NO WRITER ATTRIBUTED

There is one conception that we would like to deflate before we up stakes over the interlude, a conception voiced by De Musset to the effect that "tout aux tavernes est au fait." Broadly, the phrase suggests that anything goes at a public house, or colloquially, an hotel.

There will be many wearers of the Green off to hotels this vacation. Hotels in Montreal, in New York, in Bermuda, in Boston, in Florida, and in Pinehurst. They will find in many of these centers of American culture and criticism an unvoiced assumption that the generic Dartmouth gentleman is a roguish, rakish, hell-bent-for-affection sort of fellow with all the manly virtues and not a few of the more virile peculation's that go to make up the finished citizen of the world. This axiom means a lot to us. There is a pleasure in it that emanates only from undeserved praise.
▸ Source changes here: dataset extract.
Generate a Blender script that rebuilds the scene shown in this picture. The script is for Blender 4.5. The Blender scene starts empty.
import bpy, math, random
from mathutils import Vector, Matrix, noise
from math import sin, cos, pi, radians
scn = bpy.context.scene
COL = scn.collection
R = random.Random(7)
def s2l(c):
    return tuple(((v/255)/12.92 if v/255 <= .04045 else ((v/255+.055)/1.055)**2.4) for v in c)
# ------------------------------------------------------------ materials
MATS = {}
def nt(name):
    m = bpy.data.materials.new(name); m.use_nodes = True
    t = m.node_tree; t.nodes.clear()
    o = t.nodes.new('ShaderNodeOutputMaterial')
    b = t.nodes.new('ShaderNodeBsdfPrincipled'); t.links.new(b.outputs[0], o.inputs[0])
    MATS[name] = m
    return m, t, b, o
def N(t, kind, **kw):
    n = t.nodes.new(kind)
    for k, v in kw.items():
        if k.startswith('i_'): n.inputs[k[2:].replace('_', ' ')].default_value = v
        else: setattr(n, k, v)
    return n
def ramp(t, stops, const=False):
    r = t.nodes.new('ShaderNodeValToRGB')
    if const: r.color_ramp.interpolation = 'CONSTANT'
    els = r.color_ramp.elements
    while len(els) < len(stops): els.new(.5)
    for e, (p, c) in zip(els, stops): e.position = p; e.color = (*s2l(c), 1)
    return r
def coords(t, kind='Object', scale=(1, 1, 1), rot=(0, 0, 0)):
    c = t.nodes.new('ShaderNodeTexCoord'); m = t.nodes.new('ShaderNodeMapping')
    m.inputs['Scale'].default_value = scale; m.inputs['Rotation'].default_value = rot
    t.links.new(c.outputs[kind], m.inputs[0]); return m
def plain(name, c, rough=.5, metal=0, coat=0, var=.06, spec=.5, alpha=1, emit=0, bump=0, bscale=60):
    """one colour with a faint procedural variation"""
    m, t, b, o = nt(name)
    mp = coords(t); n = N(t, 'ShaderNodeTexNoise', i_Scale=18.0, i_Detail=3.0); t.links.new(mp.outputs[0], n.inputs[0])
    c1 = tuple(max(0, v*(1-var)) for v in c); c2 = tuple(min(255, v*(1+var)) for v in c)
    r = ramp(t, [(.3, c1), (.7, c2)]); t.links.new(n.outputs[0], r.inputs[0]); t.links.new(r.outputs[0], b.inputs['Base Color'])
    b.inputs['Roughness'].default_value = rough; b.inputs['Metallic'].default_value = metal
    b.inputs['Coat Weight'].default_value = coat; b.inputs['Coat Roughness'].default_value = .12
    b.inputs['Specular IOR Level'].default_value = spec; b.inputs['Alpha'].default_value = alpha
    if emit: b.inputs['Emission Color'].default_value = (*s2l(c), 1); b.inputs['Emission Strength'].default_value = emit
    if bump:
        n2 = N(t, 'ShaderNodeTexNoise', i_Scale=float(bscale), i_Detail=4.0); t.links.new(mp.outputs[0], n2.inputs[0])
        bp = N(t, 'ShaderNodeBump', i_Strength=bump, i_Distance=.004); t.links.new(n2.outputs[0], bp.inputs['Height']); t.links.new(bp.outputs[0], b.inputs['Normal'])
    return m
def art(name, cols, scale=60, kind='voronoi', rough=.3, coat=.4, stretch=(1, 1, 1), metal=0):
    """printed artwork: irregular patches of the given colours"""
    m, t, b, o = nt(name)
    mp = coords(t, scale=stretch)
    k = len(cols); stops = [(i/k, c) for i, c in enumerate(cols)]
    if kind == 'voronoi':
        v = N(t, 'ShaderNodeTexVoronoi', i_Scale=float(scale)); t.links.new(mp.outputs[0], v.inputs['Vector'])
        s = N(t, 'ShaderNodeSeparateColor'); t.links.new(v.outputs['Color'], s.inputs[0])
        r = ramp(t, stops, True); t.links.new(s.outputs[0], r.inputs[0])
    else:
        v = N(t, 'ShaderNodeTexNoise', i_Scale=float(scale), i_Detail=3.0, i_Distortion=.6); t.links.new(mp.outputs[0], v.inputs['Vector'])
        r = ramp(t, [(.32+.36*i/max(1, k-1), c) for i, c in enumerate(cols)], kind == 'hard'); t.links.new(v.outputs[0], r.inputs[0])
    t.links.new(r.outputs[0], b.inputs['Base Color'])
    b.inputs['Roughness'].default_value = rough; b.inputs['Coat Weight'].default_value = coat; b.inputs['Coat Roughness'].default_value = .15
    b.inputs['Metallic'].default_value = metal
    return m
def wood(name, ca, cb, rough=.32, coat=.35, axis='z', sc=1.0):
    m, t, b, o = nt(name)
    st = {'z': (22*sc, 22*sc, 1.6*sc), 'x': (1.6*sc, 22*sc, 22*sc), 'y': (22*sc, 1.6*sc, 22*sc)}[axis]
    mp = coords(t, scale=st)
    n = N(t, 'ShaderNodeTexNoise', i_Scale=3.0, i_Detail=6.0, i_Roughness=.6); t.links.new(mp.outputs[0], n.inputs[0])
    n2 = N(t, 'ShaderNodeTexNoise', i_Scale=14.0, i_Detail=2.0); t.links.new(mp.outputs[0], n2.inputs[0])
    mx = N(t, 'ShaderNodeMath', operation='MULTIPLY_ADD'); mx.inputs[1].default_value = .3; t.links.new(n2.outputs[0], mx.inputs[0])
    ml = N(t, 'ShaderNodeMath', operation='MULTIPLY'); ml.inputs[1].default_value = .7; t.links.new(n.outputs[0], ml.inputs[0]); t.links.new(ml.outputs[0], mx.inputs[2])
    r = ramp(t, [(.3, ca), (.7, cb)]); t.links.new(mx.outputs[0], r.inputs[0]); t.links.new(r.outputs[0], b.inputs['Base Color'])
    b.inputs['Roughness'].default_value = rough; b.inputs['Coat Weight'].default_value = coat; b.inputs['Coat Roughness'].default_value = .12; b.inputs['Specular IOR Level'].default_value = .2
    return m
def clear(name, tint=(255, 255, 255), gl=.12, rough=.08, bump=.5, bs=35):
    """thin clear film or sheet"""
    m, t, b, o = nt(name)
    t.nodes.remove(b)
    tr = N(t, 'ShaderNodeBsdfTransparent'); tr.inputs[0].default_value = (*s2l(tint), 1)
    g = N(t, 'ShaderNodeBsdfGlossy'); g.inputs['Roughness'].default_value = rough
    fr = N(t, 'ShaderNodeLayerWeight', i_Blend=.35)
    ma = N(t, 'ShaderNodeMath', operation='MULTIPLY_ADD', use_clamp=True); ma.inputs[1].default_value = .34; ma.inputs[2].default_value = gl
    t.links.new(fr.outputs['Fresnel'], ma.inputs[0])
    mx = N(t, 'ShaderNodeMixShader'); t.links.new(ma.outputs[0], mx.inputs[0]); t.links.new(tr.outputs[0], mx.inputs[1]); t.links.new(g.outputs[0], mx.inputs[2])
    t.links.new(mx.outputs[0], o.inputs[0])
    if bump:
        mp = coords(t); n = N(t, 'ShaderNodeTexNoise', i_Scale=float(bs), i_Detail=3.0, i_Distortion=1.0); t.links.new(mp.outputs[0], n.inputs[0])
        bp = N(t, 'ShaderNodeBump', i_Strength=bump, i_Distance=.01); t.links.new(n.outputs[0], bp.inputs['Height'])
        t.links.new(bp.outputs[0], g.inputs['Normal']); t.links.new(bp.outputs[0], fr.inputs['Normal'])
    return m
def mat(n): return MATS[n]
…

We are gleefully conscious that the undergraduates of certain gentlemanly institutions hereabout have a reputation for being sedate and sedative in the presence of the fair, and for being given to pinks in oolong and underlinen. We are inwardly gratified that we are reputed to be rough in our ways, ready with our blandishments, and resolute in our pursuit of happiness and its appurtenances. Neither estimate errs on the side of verity, but to deny that we appreciate both would be to stretch the truth still further.

Nothing is less susceptible to scrutiny than reputation. Put to the test, the savoir faire, savoir dire of the hardiest drollo in our midst would be hard put to it to approach this standard of imperfection. We can't attempt to be Casanovas without certain detection. And once let the folk of the watering-places get wind of our being neither more nor less than pretty average fellows whose urges are no more picaresque than the norm, we sink in the eyes of the world.

Our only hope is to be ourselves and circulate the impression that we have put on the pretense of being gentlemen from sheer surfeit with the things of this world. After all, we owe it to coming generations of Dartmouth men to preserve the world's illusion concerning them. We must save them their birthright. We can't eat a mess of pottage and have it too. The Dartmouth.